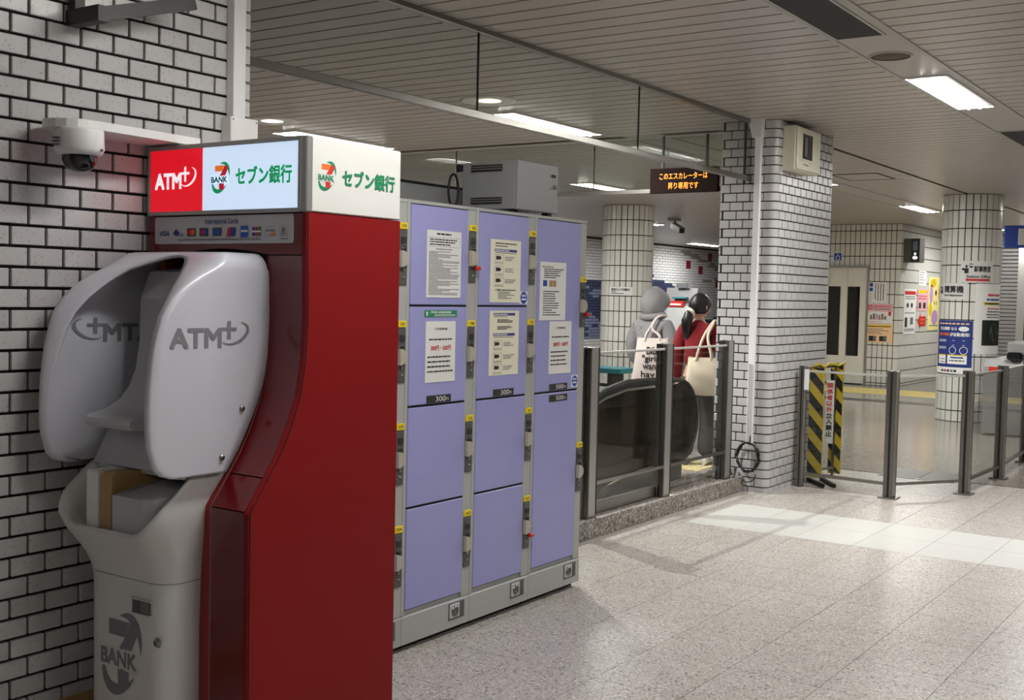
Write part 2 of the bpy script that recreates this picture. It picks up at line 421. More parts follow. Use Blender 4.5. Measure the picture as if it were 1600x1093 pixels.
• • • • •
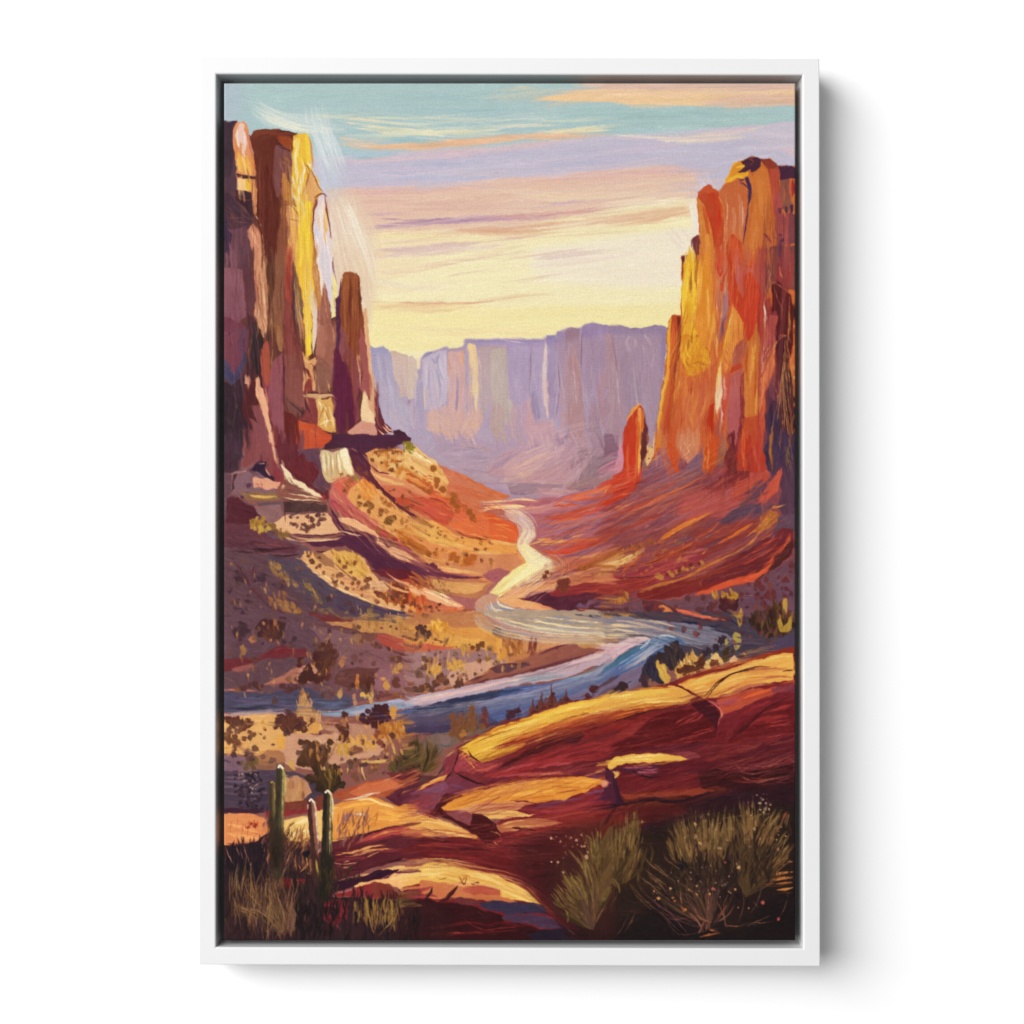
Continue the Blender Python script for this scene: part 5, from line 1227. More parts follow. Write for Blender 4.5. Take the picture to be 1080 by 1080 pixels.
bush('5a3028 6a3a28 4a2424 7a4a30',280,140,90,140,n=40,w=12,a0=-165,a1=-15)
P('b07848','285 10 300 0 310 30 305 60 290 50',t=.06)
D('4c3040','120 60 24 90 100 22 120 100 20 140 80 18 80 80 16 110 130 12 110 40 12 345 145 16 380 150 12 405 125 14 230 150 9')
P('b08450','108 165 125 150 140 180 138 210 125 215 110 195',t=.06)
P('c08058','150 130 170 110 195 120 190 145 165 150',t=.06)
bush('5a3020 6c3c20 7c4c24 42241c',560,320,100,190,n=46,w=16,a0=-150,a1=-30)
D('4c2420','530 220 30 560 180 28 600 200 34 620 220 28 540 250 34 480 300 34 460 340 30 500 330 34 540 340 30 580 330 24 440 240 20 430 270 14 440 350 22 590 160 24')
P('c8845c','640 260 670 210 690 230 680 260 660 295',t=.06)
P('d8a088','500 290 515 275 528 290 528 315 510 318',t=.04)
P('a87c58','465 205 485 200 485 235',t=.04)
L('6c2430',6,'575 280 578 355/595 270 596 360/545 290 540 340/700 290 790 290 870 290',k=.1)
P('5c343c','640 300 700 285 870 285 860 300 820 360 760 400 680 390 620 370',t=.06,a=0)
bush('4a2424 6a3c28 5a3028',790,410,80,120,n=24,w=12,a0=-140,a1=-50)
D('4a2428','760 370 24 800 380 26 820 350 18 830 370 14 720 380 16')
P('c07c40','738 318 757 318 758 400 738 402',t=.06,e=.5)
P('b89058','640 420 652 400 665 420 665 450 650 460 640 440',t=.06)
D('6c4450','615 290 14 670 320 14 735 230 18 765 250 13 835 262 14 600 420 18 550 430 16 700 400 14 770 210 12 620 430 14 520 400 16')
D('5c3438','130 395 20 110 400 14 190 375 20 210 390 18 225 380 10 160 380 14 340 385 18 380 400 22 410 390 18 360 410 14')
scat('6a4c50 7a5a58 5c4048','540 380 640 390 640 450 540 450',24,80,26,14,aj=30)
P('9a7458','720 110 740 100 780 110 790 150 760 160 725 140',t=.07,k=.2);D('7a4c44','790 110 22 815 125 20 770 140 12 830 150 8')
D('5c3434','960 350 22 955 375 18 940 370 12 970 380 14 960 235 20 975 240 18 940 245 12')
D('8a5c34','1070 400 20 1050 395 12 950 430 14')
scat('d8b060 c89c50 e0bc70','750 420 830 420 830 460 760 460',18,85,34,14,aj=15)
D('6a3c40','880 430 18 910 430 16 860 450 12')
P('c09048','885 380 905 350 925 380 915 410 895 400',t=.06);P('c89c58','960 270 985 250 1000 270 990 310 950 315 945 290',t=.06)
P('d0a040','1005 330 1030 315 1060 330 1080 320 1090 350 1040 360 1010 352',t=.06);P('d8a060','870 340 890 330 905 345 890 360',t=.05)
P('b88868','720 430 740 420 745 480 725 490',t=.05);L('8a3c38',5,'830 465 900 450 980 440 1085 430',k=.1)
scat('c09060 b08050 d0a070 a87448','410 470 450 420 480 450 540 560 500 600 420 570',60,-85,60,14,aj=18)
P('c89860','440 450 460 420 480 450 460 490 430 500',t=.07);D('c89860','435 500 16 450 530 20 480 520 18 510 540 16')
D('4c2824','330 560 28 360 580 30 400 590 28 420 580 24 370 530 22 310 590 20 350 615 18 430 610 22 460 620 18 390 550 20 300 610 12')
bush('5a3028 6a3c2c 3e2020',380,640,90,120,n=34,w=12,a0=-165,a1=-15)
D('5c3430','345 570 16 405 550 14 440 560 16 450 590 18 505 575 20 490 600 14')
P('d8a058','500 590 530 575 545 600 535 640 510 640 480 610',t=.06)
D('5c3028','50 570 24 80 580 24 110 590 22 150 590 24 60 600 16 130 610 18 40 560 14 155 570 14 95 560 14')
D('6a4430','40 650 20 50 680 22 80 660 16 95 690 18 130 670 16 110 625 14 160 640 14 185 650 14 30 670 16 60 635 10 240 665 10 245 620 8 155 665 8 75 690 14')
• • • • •
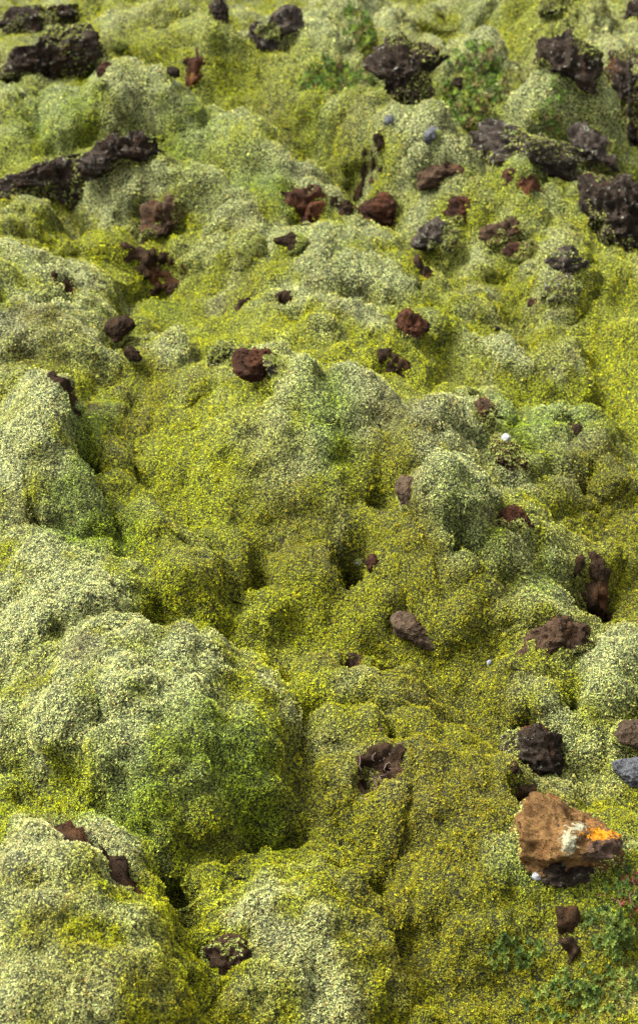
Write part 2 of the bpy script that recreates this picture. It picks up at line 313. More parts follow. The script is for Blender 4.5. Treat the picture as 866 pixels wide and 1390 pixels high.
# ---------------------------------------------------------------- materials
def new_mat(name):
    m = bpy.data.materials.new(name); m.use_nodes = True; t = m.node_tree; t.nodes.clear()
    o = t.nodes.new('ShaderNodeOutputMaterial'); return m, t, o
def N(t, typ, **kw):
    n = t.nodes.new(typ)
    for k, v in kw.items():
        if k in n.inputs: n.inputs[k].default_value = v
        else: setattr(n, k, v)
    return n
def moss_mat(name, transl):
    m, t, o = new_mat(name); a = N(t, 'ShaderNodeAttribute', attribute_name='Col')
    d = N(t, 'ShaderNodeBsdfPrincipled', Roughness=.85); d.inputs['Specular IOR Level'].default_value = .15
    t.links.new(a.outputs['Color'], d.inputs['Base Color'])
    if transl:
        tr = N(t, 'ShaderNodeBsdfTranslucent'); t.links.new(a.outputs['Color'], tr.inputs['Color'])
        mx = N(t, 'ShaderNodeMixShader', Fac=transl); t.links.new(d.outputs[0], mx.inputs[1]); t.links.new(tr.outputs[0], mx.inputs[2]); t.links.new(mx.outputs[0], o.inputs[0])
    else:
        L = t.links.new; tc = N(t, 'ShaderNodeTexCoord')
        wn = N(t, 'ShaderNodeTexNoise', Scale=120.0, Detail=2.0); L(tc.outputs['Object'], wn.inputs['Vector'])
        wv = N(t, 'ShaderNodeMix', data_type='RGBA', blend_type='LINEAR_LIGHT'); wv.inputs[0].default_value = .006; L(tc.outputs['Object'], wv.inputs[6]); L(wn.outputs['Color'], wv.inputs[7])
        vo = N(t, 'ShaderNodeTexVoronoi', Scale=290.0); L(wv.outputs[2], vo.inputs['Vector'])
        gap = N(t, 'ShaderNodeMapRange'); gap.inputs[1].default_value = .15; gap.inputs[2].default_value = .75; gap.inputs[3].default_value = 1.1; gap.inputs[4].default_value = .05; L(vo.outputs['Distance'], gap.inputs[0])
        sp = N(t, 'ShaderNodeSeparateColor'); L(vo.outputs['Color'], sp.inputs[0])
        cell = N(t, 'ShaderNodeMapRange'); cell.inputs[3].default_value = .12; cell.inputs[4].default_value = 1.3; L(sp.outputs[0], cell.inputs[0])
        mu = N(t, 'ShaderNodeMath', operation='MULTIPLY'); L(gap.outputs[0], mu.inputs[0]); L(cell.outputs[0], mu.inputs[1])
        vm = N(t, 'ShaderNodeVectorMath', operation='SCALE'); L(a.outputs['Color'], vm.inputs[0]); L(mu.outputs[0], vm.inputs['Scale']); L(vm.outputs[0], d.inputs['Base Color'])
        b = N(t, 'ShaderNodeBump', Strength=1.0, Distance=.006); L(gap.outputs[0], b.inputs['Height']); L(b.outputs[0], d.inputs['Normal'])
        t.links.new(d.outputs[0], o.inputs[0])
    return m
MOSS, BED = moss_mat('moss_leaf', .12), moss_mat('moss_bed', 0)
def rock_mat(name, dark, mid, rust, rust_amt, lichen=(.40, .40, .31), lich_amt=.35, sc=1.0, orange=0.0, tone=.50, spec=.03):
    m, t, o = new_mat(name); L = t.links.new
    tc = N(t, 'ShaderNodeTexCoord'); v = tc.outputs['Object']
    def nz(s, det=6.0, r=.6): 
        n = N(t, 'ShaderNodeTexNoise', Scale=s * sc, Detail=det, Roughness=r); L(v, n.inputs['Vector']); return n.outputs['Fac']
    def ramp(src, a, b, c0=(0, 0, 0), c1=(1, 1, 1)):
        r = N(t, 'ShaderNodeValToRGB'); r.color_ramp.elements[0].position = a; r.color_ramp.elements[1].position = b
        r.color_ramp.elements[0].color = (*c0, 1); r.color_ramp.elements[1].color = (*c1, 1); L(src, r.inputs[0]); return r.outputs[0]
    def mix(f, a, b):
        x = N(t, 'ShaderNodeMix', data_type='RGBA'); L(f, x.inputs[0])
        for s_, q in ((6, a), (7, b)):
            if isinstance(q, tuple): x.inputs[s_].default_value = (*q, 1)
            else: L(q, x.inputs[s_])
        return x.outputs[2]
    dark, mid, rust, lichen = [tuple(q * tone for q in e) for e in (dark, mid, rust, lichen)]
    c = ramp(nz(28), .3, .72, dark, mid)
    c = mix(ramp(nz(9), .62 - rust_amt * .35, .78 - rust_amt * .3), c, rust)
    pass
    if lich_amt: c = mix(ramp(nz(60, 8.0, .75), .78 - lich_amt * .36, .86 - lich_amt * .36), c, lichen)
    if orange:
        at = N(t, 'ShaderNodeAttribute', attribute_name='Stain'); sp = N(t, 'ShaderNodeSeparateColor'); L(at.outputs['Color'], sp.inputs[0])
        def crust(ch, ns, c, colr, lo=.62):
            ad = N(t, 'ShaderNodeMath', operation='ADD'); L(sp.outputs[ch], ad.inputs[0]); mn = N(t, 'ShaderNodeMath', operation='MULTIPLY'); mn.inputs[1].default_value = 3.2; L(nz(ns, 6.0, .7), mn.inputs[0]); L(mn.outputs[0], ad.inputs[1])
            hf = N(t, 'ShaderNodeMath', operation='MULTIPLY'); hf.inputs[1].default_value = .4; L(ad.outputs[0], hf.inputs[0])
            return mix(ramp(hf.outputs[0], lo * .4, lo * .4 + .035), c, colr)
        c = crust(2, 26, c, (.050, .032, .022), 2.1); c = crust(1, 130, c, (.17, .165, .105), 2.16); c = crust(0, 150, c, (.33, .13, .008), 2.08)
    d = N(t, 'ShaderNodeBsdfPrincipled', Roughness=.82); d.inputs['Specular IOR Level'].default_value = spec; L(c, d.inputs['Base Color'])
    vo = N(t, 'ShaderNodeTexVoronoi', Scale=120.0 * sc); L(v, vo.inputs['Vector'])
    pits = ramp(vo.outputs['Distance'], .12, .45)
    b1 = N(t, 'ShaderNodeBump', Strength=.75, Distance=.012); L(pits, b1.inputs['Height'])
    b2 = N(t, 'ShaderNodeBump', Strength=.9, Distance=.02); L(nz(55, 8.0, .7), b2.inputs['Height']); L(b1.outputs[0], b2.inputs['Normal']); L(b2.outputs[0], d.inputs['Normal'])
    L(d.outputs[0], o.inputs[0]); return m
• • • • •
• _OBJECTIVE_: Only lines holding the string "script" are wanted; gather each one from the entries above.

• _TASK OUTPUT_:
Write part 2 of the bpy script that recreates this picture. It picks up at line 421. More parts follow. Use Blender 4.5. Measure the picture as if it were 1600x1093 pixels.
Continue the Blender Python script for this scene: part 5, from line 1227. More parts follow. Write for Blender 4.5. Take the picture to be 1080 by 1080 pixels.
Write part 2 of the bpy script that recreates this picture. It picks up at line 313. More parts follow. The script is for Blender 4.5. Treat the picture as 866 pixels wide and 1390 pixels high.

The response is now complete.